-- Provided material start --

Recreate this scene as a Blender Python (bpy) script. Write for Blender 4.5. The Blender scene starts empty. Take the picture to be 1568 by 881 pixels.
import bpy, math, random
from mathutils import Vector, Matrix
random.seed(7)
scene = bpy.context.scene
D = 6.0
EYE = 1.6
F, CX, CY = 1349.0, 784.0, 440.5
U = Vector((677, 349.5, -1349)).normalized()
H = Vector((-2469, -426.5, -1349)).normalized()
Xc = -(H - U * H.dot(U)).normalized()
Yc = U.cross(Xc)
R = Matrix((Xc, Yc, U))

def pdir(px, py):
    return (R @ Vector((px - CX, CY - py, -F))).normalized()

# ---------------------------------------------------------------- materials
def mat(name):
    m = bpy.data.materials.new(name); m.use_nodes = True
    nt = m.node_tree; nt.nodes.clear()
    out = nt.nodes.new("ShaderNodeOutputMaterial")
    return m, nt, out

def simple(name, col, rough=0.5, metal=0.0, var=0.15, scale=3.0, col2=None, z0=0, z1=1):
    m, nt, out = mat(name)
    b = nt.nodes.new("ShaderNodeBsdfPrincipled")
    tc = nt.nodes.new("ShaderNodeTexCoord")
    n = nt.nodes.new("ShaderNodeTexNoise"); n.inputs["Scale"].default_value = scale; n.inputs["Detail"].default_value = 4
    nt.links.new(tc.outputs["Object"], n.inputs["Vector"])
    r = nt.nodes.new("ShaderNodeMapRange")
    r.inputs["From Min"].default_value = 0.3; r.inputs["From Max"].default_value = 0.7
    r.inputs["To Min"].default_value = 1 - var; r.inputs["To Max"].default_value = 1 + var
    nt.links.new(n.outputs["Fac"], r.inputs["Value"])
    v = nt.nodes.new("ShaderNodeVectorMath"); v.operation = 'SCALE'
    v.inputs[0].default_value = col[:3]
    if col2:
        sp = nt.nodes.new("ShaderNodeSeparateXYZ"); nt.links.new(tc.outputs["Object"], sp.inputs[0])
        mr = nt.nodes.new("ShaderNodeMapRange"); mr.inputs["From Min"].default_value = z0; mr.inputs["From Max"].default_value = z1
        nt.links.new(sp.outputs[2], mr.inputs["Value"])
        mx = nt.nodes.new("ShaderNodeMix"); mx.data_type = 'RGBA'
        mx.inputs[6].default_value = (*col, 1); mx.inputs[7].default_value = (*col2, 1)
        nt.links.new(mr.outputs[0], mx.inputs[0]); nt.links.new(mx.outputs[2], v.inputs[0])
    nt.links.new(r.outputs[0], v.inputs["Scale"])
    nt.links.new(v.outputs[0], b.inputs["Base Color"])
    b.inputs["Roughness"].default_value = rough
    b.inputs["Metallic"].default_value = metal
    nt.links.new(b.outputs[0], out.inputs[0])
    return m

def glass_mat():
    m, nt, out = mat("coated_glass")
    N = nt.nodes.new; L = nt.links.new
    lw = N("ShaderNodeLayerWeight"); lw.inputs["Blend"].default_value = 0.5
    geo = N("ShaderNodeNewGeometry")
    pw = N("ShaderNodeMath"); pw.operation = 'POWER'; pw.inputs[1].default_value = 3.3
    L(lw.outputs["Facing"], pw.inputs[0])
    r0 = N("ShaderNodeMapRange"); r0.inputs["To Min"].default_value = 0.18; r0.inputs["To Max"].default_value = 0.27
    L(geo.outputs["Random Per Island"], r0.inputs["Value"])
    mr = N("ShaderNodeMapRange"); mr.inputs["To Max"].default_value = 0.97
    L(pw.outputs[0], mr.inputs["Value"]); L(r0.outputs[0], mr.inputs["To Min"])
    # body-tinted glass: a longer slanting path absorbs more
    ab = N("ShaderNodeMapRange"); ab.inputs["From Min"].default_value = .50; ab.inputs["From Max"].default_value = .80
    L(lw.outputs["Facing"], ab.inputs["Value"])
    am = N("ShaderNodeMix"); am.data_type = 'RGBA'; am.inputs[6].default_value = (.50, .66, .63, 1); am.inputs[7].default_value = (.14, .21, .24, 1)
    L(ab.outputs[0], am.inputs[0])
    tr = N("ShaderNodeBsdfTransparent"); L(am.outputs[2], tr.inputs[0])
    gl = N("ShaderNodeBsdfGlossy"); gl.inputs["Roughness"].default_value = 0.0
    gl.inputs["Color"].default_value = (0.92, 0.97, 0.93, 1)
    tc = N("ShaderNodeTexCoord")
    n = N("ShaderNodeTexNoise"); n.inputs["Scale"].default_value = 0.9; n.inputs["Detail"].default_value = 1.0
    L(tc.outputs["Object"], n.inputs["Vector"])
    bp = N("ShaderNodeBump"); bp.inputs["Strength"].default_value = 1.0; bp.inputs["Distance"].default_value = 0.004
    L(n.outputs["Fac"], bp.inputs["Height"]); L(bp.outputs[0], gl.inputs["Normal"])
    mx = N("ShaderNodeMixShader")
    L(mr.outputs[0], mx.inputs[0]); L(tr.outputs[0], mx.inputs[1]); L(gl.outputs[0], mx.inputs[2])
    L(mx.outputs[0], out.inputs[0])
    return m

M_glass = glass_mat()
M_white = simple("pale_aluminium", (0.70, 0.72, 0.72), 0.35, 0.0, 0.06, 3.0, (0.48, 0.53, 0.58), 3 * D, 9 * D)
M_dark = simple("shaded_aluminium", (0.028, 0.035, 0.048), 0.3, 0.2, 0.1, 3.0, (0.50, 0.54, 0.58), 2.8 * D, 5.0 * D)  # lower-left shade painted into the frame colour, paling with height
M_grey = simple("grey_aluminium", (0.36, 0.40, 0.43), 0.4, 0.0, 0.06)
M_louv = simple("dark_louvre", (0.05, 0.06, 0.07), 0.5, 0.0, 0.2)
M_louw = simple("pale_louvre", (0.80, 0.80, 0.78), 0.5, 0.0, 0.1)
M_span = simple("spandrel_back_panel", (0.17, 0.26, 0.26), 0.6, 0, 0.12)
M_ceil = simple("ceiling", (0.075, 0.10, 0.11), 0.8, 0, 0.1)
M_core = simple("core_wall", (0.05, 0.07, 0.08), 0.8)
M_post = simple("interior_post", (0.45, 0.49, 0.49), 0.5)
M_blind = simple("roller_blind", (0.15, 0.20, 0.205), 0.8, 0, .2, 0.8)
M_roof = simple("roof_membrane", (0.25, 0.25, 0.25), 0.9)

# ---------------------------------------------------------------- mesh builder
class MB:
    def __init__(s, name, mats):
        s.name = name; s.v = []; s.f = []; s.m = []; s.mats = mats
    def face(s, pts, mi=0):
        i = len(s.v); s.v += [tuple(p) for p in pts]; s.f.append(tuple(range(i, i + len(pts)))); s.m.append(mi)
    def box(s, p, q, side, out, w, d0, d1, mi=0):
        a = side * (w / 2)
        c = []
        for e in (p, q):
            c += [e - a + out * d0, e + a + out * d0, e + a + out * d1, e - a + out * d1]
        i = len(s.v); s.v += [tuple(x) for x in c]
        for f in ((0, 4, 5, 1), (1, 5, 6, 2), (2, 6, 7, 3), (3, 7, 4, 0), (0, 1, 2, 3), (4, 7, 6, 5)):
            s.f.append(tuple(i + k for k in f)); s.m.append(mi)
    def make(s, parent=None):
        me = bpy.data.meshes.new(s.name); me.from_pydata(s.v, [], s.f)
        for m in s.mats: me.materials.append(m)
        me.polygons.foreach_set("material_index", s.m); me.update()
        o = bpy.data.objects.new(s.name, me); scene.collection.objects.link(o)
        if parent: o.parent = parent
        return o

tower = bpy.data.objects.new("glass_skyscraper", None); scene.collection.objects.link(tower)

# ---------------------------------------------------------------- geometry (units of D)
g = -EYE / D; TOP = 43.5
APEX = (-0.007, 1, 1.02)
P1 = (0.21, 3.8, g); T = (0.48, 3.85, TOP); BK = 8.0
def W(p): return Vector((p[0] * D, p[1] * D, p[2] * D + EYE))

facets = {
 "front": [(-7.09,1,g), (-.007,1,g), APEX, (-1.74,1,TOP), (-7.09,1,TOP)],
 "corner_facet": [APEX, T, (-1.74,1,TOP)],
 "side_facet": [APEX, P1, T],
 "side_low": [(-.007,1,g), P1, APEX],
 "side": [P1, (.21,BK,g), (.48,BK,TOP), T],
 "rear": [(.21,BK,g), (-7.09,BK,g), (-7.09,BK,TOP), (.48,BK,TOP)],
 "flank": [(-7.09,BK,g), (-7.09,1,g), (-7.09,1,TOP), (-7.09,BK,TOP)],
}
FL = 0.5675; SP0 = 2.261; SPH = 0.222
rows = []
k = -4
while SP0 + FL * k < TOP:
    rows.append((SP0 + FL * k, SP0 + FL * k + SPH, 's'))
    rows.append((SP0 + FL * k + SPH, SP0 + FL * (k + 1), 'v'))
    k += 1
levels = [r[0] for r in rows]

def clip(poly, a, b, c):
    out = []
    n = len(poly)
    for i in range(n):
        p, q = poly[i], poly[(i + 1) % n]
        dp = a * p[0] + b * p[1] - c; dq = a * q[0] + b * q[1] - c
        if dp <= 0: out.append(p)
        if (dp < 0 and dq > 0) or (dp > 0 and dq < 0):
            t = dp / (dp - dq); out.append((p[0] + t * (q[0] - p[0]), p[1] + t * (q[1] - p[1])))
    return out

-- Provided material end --

→ Problem to work on: Both the line with "0.6, 0, 0.12)" and the line with "0.8, 0, 0.1)" belong in the extract, along with every line between them; set down those lines exactly and only.

→ Answer to this problem:
M_span = simple("spandrel_back_panel", (0.17, 0.26, 0.26), 0.6, 0, 0.12)
M_ceil = simple("ceiling", (0.075, 0.10, 0.11), 0.8, 0, 0.1)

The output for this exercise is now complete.